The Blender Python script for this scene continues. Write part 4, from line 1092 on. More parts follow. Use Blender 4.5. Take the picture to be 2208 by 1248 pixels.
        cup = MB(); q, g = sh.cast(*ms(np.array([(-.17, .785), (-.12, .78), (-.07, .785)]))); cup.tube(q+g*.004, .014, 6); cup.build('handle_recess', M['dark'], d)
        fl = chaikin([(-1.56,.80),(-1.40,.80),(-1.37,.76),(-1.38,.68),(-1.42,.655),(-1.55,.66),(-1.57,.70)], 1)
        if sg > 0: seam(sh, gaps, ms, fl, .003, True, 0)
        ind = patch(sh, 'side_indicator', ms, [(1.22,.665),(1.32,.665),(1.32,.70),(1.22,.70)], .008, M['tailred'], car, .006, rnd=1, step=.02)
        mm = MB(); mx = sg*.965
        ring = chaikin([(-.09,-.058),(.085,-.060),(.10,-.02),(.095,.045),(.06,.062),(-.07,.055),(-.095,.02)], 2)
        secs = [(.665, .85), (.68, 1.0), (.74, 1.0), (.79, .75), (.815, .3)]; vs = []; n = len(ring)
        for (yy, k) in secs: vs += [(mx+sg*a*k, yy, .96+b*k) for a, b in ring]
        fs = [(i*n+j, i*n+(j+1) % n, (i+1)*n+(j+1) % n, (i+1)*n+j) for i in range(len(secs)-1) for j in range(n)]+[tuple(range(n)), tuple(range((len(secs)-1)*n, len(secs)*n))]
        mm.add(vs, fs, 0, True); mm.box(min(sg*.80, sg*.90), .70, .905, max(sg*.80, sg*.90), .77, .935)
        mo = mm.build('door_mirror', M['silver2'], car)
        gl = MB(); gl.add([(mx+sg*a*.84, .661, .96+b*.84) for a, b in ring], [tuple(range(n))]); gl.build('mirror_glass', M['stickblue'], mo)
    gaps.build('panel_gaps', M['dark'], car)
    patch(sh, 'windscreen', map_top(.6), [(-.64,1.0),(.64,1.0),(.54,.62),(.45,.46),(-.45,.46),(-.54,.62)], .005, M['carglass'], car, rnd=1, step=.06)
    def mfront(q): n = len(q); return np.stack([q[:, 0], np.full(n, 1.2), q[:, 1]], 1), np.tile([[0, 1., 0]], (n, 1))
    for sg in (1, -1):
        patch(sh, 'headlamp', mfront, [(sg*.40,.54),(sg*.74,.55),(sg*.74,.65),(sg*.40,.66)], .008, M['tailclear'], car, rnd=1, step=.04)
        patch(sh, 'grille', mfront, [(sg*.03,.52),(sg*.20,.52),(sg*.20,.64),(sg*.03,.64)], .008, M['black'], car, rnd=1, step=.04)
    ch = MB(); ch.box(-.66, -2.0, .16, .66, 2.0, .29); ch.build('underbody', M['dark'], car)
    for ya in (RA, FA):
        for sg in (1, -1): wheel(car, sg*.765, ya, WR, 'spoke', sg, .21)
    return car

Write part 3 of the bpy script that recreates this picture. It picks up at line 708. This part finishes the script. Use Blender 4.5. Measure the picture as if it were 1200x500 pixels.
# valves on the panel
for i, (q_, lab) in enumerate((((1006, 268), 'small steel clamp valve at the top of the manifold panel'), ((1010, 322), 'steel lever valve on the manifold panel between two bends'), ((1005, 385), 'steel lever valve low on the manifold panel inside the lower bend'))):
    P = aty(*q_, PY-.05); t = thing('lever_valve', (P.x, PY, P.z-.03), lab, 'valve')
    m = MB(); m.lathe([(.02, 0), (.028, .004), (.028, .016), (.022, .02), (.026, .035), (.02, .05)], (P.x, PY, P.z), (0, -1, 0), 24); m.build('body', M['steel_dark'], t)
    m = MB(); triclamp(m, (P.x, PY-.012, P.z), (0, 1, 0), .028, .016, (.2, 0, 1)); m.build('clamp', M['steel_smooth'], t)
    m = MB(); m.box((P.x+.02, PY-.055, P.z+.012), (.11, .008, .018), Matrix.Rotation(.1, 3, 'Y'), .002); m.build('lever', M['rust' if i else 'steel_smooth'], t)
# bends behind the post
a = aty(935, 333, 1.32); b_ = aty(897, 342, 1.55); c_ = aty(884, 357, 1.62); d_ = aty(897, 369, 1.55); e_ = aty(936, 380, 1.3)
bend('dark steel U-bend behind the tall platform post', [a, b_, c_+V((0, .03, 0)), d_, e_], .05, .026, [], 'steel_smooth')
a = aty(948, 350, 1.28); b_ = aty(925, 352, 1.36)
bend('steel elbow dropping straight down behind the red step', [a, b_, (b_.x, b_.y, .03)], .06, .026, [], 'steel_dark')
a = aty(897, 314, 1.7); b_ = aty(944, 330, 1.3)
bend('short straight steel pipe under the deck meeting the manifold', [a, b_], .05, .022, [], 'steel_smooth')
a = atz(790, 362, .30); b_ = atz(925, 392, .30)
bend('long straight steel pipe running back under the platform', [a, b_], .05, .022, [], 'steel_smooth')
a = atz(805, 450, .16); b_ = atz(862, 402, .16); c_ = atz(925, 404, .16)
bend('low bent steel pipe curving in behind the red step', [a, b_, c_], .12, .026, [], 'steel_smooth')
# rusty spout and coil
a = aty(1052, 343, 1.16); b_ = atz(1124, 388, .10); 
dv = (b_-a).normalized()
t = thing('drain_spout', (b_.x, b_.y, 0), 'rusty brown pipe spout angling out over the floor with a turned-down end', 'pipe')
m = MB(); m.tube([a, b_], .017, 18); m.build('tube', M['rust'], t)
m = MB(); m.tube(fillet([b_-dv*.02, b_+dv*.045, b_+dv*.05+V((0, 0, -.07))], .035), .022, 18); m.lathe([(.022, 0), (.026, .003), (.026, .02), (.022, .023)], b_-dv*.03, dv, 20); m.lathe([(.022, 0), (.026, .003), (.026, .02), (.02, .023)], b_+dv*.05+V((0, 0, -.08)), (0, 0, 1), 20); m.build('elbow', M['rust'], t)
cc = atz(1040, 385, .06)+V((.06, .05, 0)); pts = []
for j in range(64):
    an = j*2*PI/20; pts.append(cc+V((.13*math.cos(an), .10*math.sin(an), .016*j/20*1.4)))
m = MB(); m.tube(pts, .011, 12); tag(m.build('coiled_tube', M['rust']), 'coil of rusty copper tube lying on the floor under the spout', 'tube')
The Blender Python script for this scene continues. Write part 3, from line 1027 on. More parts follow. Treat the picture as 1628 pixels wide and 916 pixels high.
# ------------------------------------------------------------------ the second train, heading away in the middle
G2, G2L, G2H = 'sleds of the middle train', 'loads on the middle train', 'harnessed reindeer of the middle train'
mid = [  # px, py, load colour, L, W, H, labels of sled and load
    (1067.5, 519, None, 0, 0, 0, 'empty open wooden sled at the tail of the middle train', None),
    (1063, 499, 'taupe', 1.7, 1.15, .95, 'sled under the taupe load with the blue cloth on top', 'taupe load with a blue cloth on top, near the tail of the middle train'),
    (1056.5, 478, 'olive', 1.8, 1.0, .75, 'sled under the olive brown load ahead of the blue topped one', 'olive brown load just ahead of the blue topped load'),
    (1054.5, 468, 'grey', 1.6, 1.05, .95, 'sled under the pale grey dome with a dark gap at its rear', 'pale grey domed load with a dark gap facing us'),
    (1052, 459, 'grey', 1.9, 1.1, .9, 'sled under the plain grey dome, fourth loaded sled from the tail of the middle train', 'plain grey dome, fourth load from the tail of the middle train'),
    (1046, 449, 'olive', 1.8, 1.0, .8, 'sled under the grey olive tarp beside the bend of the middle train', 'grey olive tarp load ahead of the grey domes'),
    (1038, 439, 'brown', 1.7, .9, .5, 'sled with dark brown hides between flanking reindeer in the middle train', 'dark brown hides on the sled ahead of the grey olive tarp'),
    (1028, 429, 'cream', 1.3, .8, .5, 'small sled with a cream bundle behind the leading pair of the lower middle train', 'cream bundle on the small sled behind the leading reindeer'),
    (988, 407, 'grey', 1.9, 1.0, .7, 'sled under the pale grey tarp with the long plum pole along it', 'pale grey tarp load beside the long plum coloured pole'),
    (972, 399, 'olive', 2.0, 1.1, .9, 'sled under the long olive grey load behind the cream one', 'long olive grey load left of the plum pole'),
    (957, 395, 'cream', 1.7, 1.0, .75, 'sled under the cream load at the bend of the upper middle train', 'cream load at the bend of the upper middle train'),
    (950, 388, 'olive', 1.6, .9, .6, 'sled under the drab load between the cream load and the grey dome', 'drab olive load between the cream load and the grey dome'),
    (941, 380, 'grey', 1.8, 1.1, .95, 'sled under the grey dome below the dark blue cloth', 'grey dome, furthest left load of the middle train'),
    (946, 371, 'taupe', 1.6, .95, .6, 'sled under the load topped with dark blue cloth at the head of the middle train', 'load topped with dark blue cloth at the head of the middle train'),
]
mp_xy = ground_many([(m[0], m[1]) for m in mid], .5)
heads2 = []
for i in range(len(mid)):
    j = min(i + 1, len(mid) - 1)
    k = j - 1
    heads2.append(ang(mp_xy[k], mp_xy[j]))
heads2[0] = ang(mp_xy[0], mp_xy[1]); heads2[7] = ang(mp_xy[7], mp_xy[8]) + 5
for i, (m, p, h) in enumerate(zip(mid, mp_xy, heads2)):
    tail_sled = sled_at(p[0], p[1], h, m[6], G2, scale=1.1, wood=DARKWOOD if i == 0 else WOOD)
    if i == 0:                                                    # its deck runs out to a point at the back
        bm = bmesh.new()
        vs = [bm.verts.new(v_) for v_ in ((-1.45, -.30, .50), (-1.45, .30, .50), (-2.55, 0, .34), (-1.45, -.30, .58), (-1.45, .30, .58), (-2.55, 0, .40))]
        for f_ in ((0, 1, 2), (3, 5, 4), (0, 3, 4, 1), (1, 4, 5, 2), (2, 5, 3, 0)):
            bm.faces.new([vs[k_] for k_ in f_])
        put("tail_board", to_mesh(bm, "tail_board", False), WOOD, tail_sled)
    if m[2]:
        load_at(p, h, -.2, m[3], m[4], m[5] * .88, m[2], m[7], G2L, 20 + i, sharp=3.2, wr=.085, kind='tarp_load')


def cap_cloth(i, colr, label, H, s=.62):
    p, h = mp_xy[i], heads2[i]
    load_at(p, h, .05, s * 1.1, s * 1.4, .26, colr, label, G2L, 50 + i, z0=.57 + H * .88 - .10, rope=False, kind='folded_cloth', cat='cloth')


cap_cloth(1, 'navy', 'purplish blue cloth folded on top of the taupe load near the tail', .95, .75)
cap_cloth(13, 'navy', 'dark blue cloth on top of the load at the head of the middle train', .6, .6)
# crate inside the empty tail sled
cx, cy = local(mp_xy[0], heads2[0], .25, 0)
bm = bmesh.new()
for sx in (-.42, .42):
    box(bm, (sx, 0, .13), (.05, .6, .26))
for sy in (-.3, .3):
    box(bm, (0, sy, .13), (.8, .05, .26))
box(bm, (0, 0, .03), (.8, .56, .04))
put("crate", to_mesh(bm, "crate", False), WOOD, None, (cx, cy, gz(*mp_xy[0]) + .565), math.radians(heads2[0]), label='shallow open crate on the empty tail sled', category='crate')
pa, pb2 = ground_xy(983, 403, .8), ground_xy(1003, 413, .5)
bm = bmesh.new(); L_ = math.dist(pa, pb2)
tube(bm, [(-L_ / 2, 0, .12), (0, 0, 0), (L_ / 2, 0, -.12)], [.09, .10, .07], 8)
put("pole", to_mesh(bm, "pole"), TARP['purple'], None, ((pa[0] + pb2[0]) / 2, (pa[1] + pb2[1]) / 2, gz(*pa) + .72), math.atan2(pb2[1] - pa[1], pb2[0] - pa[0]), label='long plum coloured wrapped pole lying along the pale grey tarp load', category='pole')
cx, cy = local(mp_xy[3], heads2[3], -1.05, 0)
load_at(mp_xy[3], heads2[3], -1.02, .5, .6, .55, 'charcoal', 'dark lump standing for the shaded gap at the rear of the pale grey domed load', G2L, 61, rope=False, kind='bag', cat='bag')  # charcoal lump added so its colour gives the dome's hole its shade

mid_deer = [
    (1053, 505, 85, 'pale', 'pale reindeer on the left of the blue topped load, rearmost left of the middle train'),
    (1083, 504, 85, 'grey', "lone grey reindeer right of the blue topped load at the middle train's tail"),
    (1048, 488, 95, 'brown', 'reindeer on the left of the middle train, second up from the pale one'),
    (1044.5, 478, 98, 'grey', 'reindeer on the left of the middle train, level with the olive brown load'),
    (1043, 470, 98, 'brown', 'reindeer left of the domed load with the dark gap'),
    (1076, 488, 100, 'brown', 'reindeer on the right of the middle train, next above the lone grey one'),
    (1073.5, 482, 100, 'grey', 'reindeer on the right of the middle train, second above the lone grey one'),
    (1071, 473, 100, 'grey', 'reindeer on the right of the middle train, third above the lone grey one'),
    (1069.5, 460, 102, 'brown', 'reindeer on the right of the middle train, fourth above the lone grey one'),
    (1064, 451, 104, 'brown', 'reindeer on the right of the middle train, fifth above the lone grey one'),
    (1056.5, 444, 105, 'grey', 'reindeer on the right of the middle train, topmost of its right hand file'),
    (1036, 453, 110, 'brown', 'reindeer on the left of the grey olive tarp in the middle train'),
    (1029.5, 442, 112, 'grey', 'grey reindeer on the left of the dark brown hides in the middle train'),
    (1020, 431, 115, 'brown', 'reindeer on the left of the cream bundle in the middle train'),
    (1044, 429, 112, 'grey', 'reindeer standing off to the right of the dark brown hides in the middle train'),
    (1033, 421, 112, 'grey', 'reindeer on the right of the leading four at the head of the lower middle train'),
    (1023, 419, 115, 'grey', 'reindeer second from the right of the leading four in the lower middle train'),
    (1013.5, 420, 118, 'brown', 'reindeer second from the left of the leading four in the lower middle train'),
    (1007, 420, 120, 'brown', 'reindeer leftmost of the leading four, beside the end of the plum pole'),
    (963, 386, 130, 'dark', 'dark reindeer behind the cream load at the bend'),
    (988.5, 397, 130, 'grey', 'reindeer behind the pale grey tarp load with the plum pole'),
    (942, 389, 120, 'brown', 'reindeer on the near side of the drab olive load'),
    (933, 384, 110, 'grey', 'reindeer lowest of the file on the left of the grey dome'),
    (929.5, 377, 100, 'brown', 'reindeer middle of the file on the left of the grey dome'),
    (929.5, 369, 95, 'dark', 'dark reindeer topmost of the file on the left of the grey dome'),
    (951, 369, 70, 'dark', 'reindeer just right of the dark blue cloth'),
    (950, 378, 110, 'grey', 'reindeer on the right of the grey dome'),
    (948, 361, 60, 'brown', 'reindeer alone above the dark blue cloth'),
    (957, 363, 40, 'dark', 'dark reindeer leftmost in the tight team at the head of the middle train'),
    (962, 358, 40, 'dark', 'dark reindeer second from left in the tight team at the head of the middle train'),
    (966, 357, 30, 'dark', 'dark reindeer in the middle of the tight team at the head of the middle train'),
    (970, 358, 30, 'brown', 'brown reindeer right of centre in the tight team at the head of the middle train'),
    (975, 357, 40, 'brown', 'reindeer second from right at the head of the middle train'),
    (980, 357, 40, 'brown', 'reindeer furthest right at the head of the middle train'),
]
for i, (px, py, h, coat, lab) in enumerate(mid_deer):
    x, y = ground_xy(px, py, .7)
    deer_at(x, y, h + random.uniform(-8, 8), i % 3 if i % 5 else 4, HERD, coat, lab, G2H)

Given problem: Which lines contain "picture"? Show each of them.

Response below:
The Blender Python script for this scene continues. Write part 4, from line 1092 on. More parts follow. Use Blender 4.5. Take the picture to be 2208 by 1248 pixels.
Write part 3 of the bpy script that recreates this picture. It picks up at line 708. This part finishes the script. Use Blender 4.5. Measure the picture as if it were 1200x500 pixels.
The Blender Python script for this scene continues. Write part 3, from line 1027 on. More parts follow. Treat the picture as 1628 pixels wide and 916 pixels high.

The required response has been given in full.